Giuseppe, lo chiameremo così d’ora in poi per proteggerne l’incolumità, è un quarantaseienne calabrese, da quattordici anni residente nella zona orientale dell’Ucraina, dove vive con moglie e figlio. Come altri milioni di ucraini, la mattina del 24 febbraio si è svegliato con le truppe russe alle porte. E da lì è iniziato l’inferno: una pioggia di missili e proiettili che quotidianamente cade intorno alla sua abitazione, al centro dello scontro tra milizie ucraine e russe.

«Per fortuna abbiamo un bunker a venti metri da casa - ci racconta in collegamento telefonico -, anche se non è proprio un bunker, ma il sotterraneo di una palazzina. Non appena sentiamo i bombardamenti in lontananza ci rifugiamo lì, quattro o cinque famiglie, in tutto una ventina di persone, compresi dei bambini. Fa molto freddo, siamo a -5 gradi là sotto, non ci sono i riscaldamenti e spesso siamo costretti a usare un generatore a benzina per avere la corrente elettrica che va e viene. Ieri è mancata tutto il giorno».
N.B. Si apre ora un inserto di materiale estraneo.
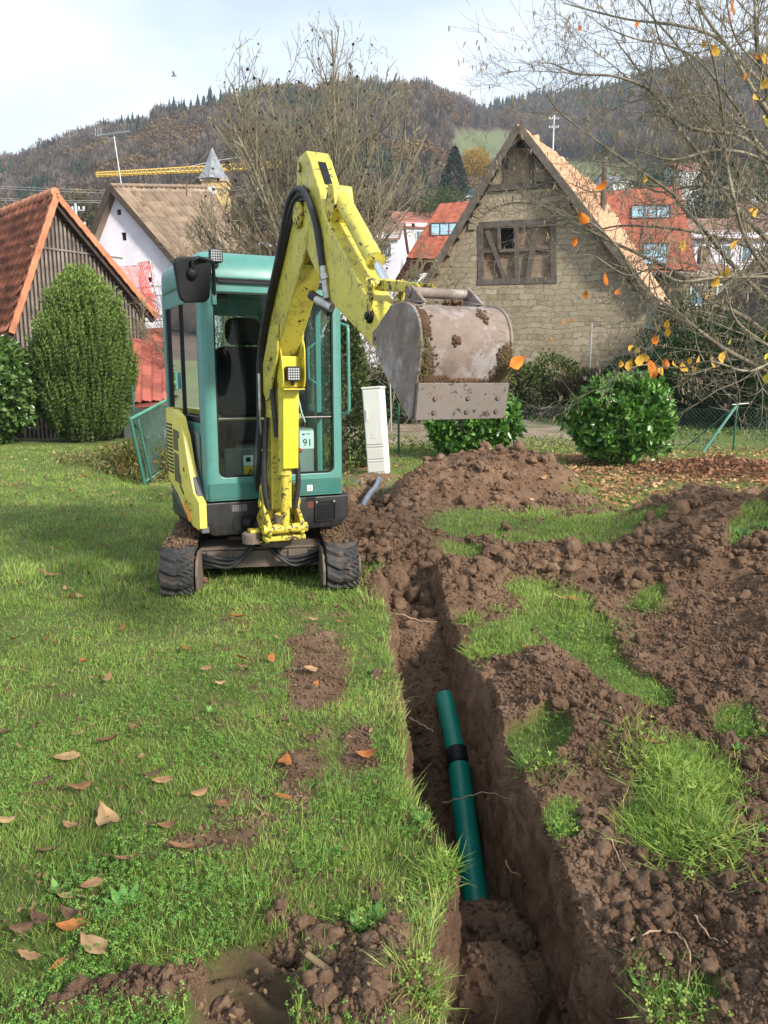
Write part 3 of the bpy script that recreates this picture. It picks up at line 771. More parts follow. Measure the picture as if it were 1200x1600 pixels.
q = MB(); q.box((wr - .25, 5, (zR - 1) / 2 - .1), (.5, 10, zR + .9)); q.box((wl + .25, 6, (zL - 1) / 2 - .1), (.5, 11, zL + .9)); q.build('side_wall', M_STONE, barn)

# ---- new red-roofed house behind the barn
rh = Facade(860, 52, 3); house = empty('red_roof_house', rh.o, rh.a); tag(house, 'modern house with bright red roof and blue skylights behind the barn', 'house')
a1, a2, a3, a4 = rh(688, 318), rh(1062, 290), rh(1092, 425), rh(632, 405)
def rp(u, v): 
    tl, tr, br_, bl = map(Vector, ((a1[0], 4.5, a1[1]), (a2[0], 4.5, a2[1]), (a3[0], 0, a3[1]), (a4[0], 0, a4[1]))); return (tl.lerp(tr, u)).lerp(bl.lerp(br_, u), v)
def roofpix(px, py):               # hit of a pixel with the roof plane
    n_ = (rp(1, 0) - rp(0, 0)).cross(rp(0, 1) - rp(0, 0)); r_ = ray(px, py); rl = Vector((r_.dot(rh.g), r_.dot(rh.n), r_.z)); e_ = rh.loc(EYE); t_ = (rp(0, 0) - e_).dot(n_) / rl.dot(n_); return e_ + rl * t_, n_.normalized()
rA, rB, rC, rD = (roofpix(*p)[0] for p in ((688, 318), (1062, 290), (1090, 425), (634, 405)))
rooftile('tiled_roof', rA, rB, rC, rD, .55, .42, .04, .11, M_TILE_NEW, house, 5, .2, dens=4)
rooftile('tiled_roof', rA + Vector((0, .05, 0)), rB + Vector((0, .05, 0)), (rC.x, 10, rC.z), (rD.x, 10, rD.z), .55, .42, .04, .11, M_TILE_NEW, house, 5, .2, dens=4)
for (x0, y0, x1, y1) in ((673, 352, 716, 371), (986, 324, 1046, 344), (1004, 384, 1042, 416)):
    c4 = [roofpix(x, y) for x, y in ((x0, y1), (x1, y1 - 1), (x1, y0 - 1), (x0, y0))]; nn = c4[0][1] * (1 if c4[0][1].z > 0 else -1)
    q = MB(); q.add([p + nn * .10 for p, _ in c4] + [p + nn * .0 for p, _ in c4], [(0, 1, 2, 3)] + [(i, (i + 1) % 4, 4 + (i + 1) % 4, 4 + i) for i in range(4)]); sk = q.build('skylight', M_SKYPANE, house)
    q = MB(); cc = sum((p for p, _ in c4), Vector()) / 4
    for i in range(4): 
        a, b_ = c4[i][0] + nn * .12, c4[(i + 1) % 4][0] + nn * .12; q.tube([a, b_], .06, 4)
    if x1 - x0 > 40: 
        for t_ in (.33, .66): q.tube([c4[0][0].lerp(c4[1][0], t_) + nn * .12, c4[3][0].lerp(c4[2][0], t_) + nn * .12], .04, 4)
    q.build('frame', M_BLK if 'M_BLK' in globals() else M_DARKW, sk)
q = MB(); w0, w1 = rD.x + .5, rC.x - .5; q.box(((w0 + w1) / 2, 5, (rC.z + rD.z) / 4 - .2), (w1 - w0, 9.6, (rC.z + rD.z) / 2 - .1)); 
q.build('wall', M_WHITEW, house)
for px_ in (700, 860, 1000): 
    c_ = rh(px_, 480); window(house, rh, (c_[0] - .6, 3.0, c_[0] + .6, 4.4), depth=.08)

# ---- near house on the left: steep orange-tiled roof, vertical dark laths
lf_ = Facade(80, 22, 50); lh = empty('timber_clad_house', lf_.o, lf_.a); tag(lh, 'low house with weathered orange tiled roof and dark vertical timber boards at the left', 'house')
ap = lf_(79, 313); le = lf_(8, 520); re_ = lf_(233, 493); rr_ = lf.n if False else lf_.n
q = MB(); gpoly = [(le[0] + .15, -2.5), (re_[0] - .15, -2.5), (re_[0] - .15, re_[1] - .1), (ap[0], ap[1] - .15), (le[0] + .1, le[1] - .1)]; wall_holes(q, gpoly, [], 0, .3); gwl = q.build('gable_wall', M_DARKW, lh)
m_lath = plain('grey_lath', (.16, .135, .115), .85, var=.5, sc=2.5)
nl = 34; q = MB()
for i in range(nl):
    x = le[0] + .25 + (re_[0] - le[0] - .4) * (i + .5) / nl; 
    zt = ap[1] - .25 - (x - ap[0]) / (re_[0] - ap[0]) * (ap[1] - re_[1]) if x > ap[0] else ap[1] - .25 - (ap[0] - x) / (ap[0] - le[0]) * (ap[1] - le[1])
    q.box((x, -.03, (zt - 2.4) / 2), (.062, .04, zt + 2.4))
q.build('vertical_laths', m_lath, lh)
q = MB(); q.box(((le[0] + re_[0]) / 2, -.06, lf_(100, 392)[1]), ((re_[0] - le[0]) * .62, .03, .05)); q.build('cross_lath', m_lath, lh)
# ridge runs away to the left
pr_ = lf_.loc(P(-60, 330, 27)); q_e = lf_.loc(P(-130, 560, 22.5)); 
rooftile('front_roof', (ap[0], -.25, ap[1] + .12), (pr_.x, pr_.y, ap[1] + .12), (pr_.x + (le[0] - ap[0]) * 1.1, pr_.y, le[1]), (le[0] - .05, -.25, le[1] + .0), .30, .34, .06, .075, M_TILE_OR, lh, 6, .2, dens=8)
rooftile('back_roof', (ap[0], -.25, ap[1] + .12), (pr_.x, pr_.y, ap[1] + .12), (pr_.x + (re_[0] - ap[0]), pr_.y, re_[1]), (re_[0], -.25, re_[1]), .30, .34, .045, .05, M_TILE_OR, lh, 7, .2)
for (e_, nrm) in ((le, -1), (re_, 1)):                                       # verge tiles, one course piece after another
    a = Vector((ap[0], -.27, ap[1] + .16)); b_ = Vector((e_[0], -.27, e_[1] + .06)); n_ = int((b_ - a).length / .31); d = (b_ - a) / n_; ang = -math.atan2(d.z, d.x); q = MB()
    for i in range(n_): 
        c_ = a + d * (i + .5); q.box(c_ + Vector((0, 0, .01)), (d.length * 1.04, .22, .035), ry=ang + .05 * nrm); q.box(c_ + Vector((0, -.11, -.08)), (d.length * 1.02, .03, .17), ry=ang + .05 * nrm)
    q.build('verge_tiles', M_TILE_RG, lh, .008)
    q = MB(); c_ = (a + b_) / 2; q.box(c_ + Vector((-.0, .04, -.24)), ((b_ - a).length, .10, .16), ry=-math.atan2((b_ - a).z, (b_ - a).x)); q.build('barge_board', M_DARKW, lh)
a = Vector((ap[0], -.3, ap[1] + .18)); b_ = Vector((pr_.x, pr_.y, ap[1] + .18)); q = MB(); n_ = int((b_ - a).length / .36); 
for i in range(n_): q.tube([a.lerp(b_, i / n_), a.lerp(b_, (i + 1.08) / n_)], [.125, .105], 8)
q.build('ridge_tiles', M_TILE_RG, lh)
q = MB(); q.box(((le[0] + pr_.x) / 2 + .4, pr_.y / 2, le[1] / 2 - 1.3), (abs(pr_.x - le[0]) * .3, pr_.y * .98, le[1] + 2)); q.build('side_wall', M_DARKW, lh)

# ---- lower red roof between yew and excavator
p1, p2, p3, p4 = P(205, 522, 24.5), P(330, 516, 26.5), P(330, 622, 20.5), P(205, 632, 19.5)
lo = empty('low_red_roof_shed', (p4.x, p4.y, -1.6)); tag(lo, 'low shed with dull red tiled roof between the yew and the excavator cab', 'shed')
T_ = lambda p: Vector(p) - lo.location
rooftile('tiled_roof', T_(p1), T_(p2), T_(p3), T_(p4), .29, .36, .045, .055, M_TILE_RD, lo, 9, .15, dens=8)
q = MB(); q.tube([T_(p1) + Vector((0, 0, .05)), T_(p2) + Vector((0, 0, .05))], .11, 8); q.build('ridge_tiles', M_TILE_RD, lo)
q = MB(); m_ = (T_(p1) + T_(p2) + T_(p3) + T_(p4)) / 4; q.box((m_.x, m_.y + .2, T_(p4).z / 2 - .2), (2.0, 3.6, T_(p4).z + .3)); q.build('wall', M_WHITEW, lo)

# ---- white gabled house
wf = Facade(180, 40, -8); wh = empty('white_gable_house', wf.o, wf.a); tag(wh, 'tall mauve-white house with long brown tiled roof and tiny gable windows', 'house')
wa = wf(178, 300); wl_ = wf(145, 383); wr_ = wf(309, 452); wl2 = wf(143, 383)
holes = [(*wf(183, 336), *wf(189, 327)), (*wf(190, 376), *wf(197, 363)), (*wf(231, 441), *wf(237, 433)), (*wf(228, 420), *wf(232, 416))]
q = MB(); wall_holes(q, [(wl_[0], -1.5), (wr_[0], -1.5), wr_, wa, (wl_[0], wl_[1])], holes, 0, .35); ww = q.build('gable_wall', M_PLASTER, wh)
for h_ in holes: window(ww, wf, h_, depth=.16, frame=.04, mframe=M_DARKW, mpane=M_DARK)
pb = wf.loc(P(322, 299, 44.5)); pbz = pb.z; 
rooftile('tiled_roof', (wa[0], -.35, wa[1] + .2), (pb.x, pb.y, pbz + .2), (pb.x + wr_[0] - wa[0] + .5, pb.y, wr_[1] - .3 + pbz - wa[1]), (wr_[0] + .4, -.35, wr_[1] - .3), .30, .40, .05, .06, M_TILE_BR, wh, 12, .3, dens=6)
rooftile('back_roof', (wa[0], -.35, wa[1] + .2), (pb.x, pb.y, pbz + .2), (pb.x + wl_[0] - wa[0] - .6, pb.y, wl_[1] - .7), (wl_[0] - .35, -.35, wl_[1] - .7), .30, .40, .05, .06, M_TILE_BR, wh, 13, .3)
for e_ in (Vector((wl_[0] - .38, -.40, wl_[1] - .75)), Vector((wr_[0] + .4, -.40, wr_[1] - .35))):
    a = Vector((wa[0], -.40, wa[1] + .13)); d = e_ - a; q = MB(); q.box((a + e_) / 2, (d.length, .10, .26), ry=-math.atan2(d.z, d.x)); q.build('verge_board', M_DARKW, wh)
q = MB(); q.box((wr_[0] - .2, pb.y / 2, wr_[1] / 2 - 1), (.3, pb.y, wr_[1] + 1.2)); q.box((wl_[0] + .2, pb.y / 2, wl_[1] / 2 - 1), (.3, pb.y, wl_[1] + 1.2)); q.build('side_wall', M_PLASTER, wh)
q = MB(); 
ra_, rb2 = Vector((wa[0], -.35, wa[1] + .24)), Vector((pb.x, pb.y, pbz + .24)); n_ = int((rb2 - ra_).length / .4)
for i in range(n_): q.tube([ra_.lerp(rb2, i / n_), ra_.lerp(rb2, (i + 1.05) / n_)], [.12, .10], 6)
q.build('ridge_tiles', M_TILE_BR, wh)
# aerial on its ridge
M_GALV = plain('galvanised_steel', (.45, .47, .48), .4, .6, .15)
tp = P(178, 213, 41); bt = P(192, 297, 41); an = empty('tv_aerial', bt); tag(an, 'tall television aerial on the ridge of the white house', 'aerial')
q = MB(); q.tube([(0, 0, -.3), tp - bt], .028, 6); q.build('mast', M_GALV, an)
q = MB(); bl, br2 = P(152, 212, 41) - bt, P(202, 205, 41) - bt; q.tube([bl, br2], .02, 4)
for i in range(12): c_ = bl.lerp(br2, i / 11); q.tube([c_ + Vector((-.05, -.35 + i * .015, 0)), c_ + Vector((.05, .35 - i * .015, 0))], .010, 4)
q.build('aerial_boom', M_GALV, an)
q = MB(); 
for x in (149, 153, 158): q.tube([P(x, 200, 41) - bt, P(x, 213, 41) - bt], .012, 4)
q.tube([P(170, 217, 41) - bt, P(182, 215, 41) - bt], .02, 4); q.build('side_dipoles', M_GALV, an)

# ---- church tower
ct = P(345, 595, 120); ct.z = 0; ch = empty('church_tower', ct); tag(ch, 'yellow church tower with slate spire seen between the branches', 'church tower')
def zt(py, Y): return P(600, py, Y).z
q = MB(); w_ = 3.6; z0_, z1_ = 0, zt(286, 120); q.box((.4, 0, z1_ / 2), (w_, w_, z1_)); q.build('tower_wall', plain('ochre_plaster', (.48, .34, .14), .9, var=.2, sc=.5), ch)
q = MB(); q.box((.4, 0, z1_), (w_ + .4, w_ + .4, .4)); q.build('cornice', plain('tower_sandstone', (.42, .30, .20), .9), ch)
q = MB(); zs = zt(231, 120); q.lathe([(2.7, z1_ + .2), (1.75, z1_ + 1.3), (.06, zs)], (.0, 0, 0), (0, 0, 1), 8); q.sm = [False] * len(q.sm); q.build('spire', plain('grey_slate', (.20, .22, .24), .45, var=.35, sc=1), ch)
q = MB(); q.lathe([(.05, 0), (.7, 0), (.7, .06), (.05, .06)], (.1, -1.85, z1_ - 1.5), (0, -1, 0), 20); q.build('clock_face', M_WHITEW, ch)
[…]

Una condizione di grande difficoltà, che si aggrava sempre di più con il passare delle ore. Le vie di comunicazione sono interrotte, il carburante scarseggia e anche i viveri potrebbero durare poco: «Domani o dopodomani – continua Giuseppe - i supermercati saranno sicuramente chiusi perché i tir non arrivano più. Carne zero, pane niente. Fra un paio di giorni non ci sarà più niente. Chi ha fatto la scorta tira ancora per qualche giorno, per gli altri saranno grossi problemi».

«Noi uomini dobbiamo nasconderci»

Già, perché non bisogna guardarsi solo dalle truppe di entrambi gli schieramenti, ma anche dai civili: «Dalle 18 c’è il coprifuoco, se esci ti sparano, sia che ti vedano i russi sia gli ucraini, ma la cosa peggiore è che l’esercito ha dato armi a tutti, anche donne e bambini, e quindi ognuno è un potenziale killer. Oltretutto sono iniziati episodi di sciacallaggio, le case qui intorno sono state prese d’assalto e svuotate completamente, devi guardarti da chiunque, per questo facciamo i turni di guardia. E poi c’è il pericolo che le truppe ucraine ti prendano e ti portino a combattere. Anche se, da cittadino italiano, mostrassi il passaporto, non credo che gli interesserebbe molto. Per questo a fare la spesa vanno solo le donne, noi uomini dobbiamo nasconderci».

La voce di Giuseppe resta sempre ferma, non mostra sussulti emotivi, anche quando ci parla dei bombardamenti a poche centinaia di metri da casa sua. Bisogna resistere, ma senza sapere fino a quando: il contatto con la Farnesina c’è stato, ma al momento l’unica soluzione è raggiungere l’ambasciata italiana a Kiev, che dista centinaia di chilometri: «Come facciamo ad arrivarci se le strade sono interrotte, la benzina non c’è e se esci ti sparano o ti portano a combattere?» si chiede Giuseppe.

«Nessuno vuole la guerra»

Gli domandiamo perché non siano partiti prima, quando sono iniziati i primi segnali di recrudescenza dello scontro: «Non ce lo aspettavamo, pensavamo che negoziassero. Poi alle 5 di mattina è partito l’attacco e siamo rimasti bloccati. Ma ci tengo a dire che nessuno qui vuole la guerra, tutti vogliono che il presidente Zelensky dica di non avere nessuna intenzione di entrare nella Nato, così la guerra finisce. In guerra non va lui, ci andiamo noi col kalashnikov».

E quando gli chiediamo se vuole rivolgere un appello alle autorità italiane, ci risponde con la disillusione di chi è sceso a visitare l’inferno: «È una guerra, non ti può aiutare nessuno».